Precisava entrevistá-la para o Lado B. Fiz isso três dias depois. Conversamos bastante. Me diverti e fiquei com a sensação de que jornalista tem muito de pesquisador e o pesquisador é, no fundo, um jornalista que ainda não se encontrou. Antes de encerrar, no entanto, quis saber dos planos futuros da moça. Ela disse que a pesquisa se tornou um vício na vida dela, porque até hoje não conseguiu outro serviço que pudesse ganhar a mesma coisa. Mesmo assim, no ano que vem, pretende mudar de ramo.

“Quero cursar logística. Na verdade, quero fazer para passar em um concurso bom, que pede nível superior, e ganhar, pelo menos, R$ 5 mil, mas já pensei em ir para  área de comunicação. Não fui atrás, porque não sei qual o caminho certo”, comentou.

Talvez essa pesquisadora encontre o caminho e vire, no futuro, uma ótima jornalista. É uma escolha, uma vocação que deixa a gente feliz, apesar dos "perrengues", mas eu preciso dormir tranquilo, então, para não dizer que não avisei, deixo um recado:

Karina, comecei esse texto por volta das 16h e só terminei às 20h, duas horas depois do fim do meu expediente.

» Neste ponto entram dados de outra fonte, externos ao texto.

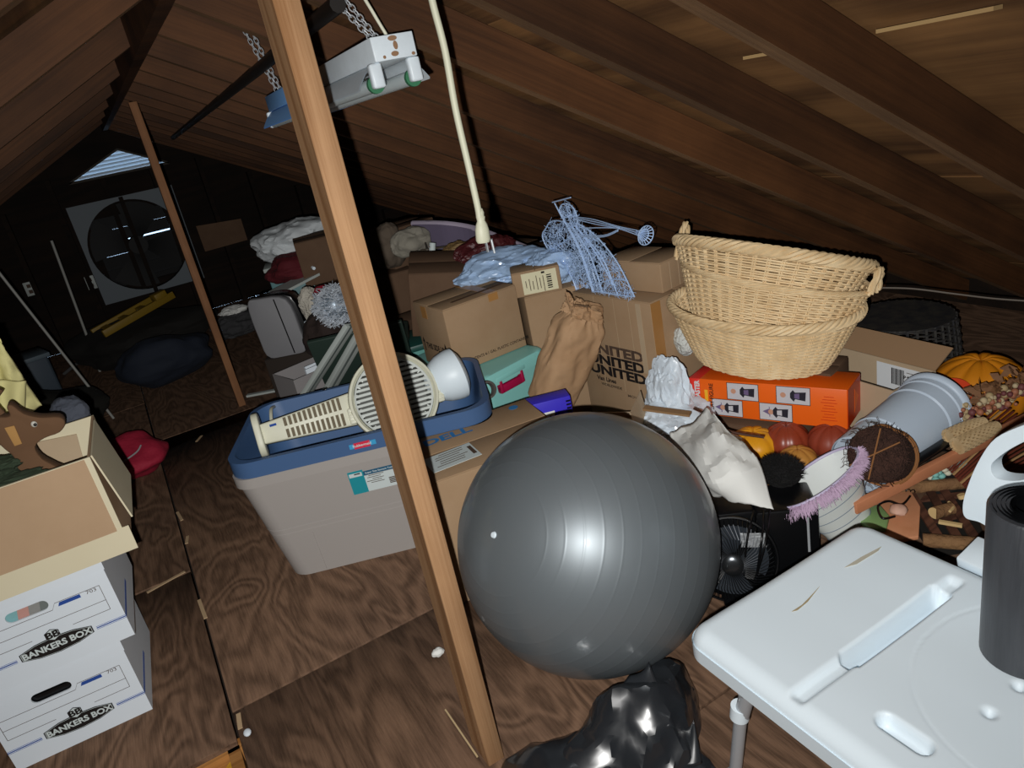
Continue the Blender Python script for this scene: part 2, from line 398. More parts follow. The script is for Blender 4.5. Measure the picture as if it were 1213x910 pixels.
for x_, z_, nm in ((RX + 3.22, .42, 'wall_right'), (RX - 3.58, .46, 'wall_left')): struct(MB().box((x_, 3.0, z_ / 2 - .15), (.03, 9.3, z_ + .3)).build(nm, WALLW))
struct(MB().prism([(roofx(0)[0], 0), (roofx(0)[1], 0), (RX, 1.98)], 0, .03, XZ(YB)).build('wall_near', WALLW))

LOUV = mat('louver_paint', 'd5dee4', 0.6)
v = thing('gable_vent', 'triangular louvered gable vent letting pale daylight in at the far peak', 'vent', (.34, YF - .02, 1.375))
for k in range(6):
    z = .012 + .030 * k; xl, xr = -.44 + z / .19 * .42, .36 - z / .2 * .34
    MB().box(((xl + xr) / 2, .045, z + .008), (xr - xl, .052, .005), (-38, 0, 0)).build('slat', LOUV, v)
fr = MB(); fr.bar((-.46, 0, 0), (.37, 0, 0), .02, .02).bar((-.46, 0, 0), (.0, 0, .195), .02, .016).bar((.37, 0, 0), (.0, 0, .195), .02, .016)
fr.build('frame', mat('vent_frame', '39332c', 0.8), v)

# attic fan set in the gable
v = thing('gable_fan', 'large exhaust fan with dark blades in a square white shroud on far wall', 'fan', (0.22, YF - .12, 0.32))
WSH = mat('fan_shroud', '5c646a', 0.6); DK = mat('dark_steel', '060607', 0.7)
pn = MB(); n = 48; R_ = .40; H_ = .435
def sqp(a):
    c, s_ = cos(a), sin(a); k = H_ / max(abs(c), abs(s_)); return c * k, s_ * k
vs = []
for k in range(n):
    a = 2 * pi * k / n; x, z = sqp(a)
    for yy in (0, .01): vs += [(x, yy, z + H_), (R_ * cos(a), yy, R_ * sin(a) + H_)]
fs = []
for k in range(n):
    l = (k + 1) % n; a, b = 4 * k, 4 * l
    fs += [(a, b, b + 1, a + 1), (a + 2, a + 3, b + 3, b + 2), (a, a + 2, b + 2, b), (a + 1, b + 1, b + 3, a + 3)]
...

Tive que bolar um título criativo, fazer legendas, escolher os melhores trechos de nossa conversa, ligar um assunto no outro, reler várias vezes, diagramar e deixar o material pronto para o editor revisar e publicar.

Mas antes, acredite, mudei o primeiro parágrafo umas três vezes. O último também. É verdade. No dia que nos falamos, no Centro, eu estava sozinho e, por isso, além de repórter, virei fotógrafo. Você notou, ? No final de mais um dia de trabalho, o meu tico e teco, assim como o seu, já não funcionam mais. Te entendo. Nossa profissão tem mesmo algo em comum, mas não é o salário. Lamento.

Ainda pensa em seguir carreira na área de comunicação? Daqui algum tempo, quem sabe, nos encontramos em uma coletiva de imprensa. Enquanto isso, força, a nós, para que possamos aguentar os mal educados de plantão.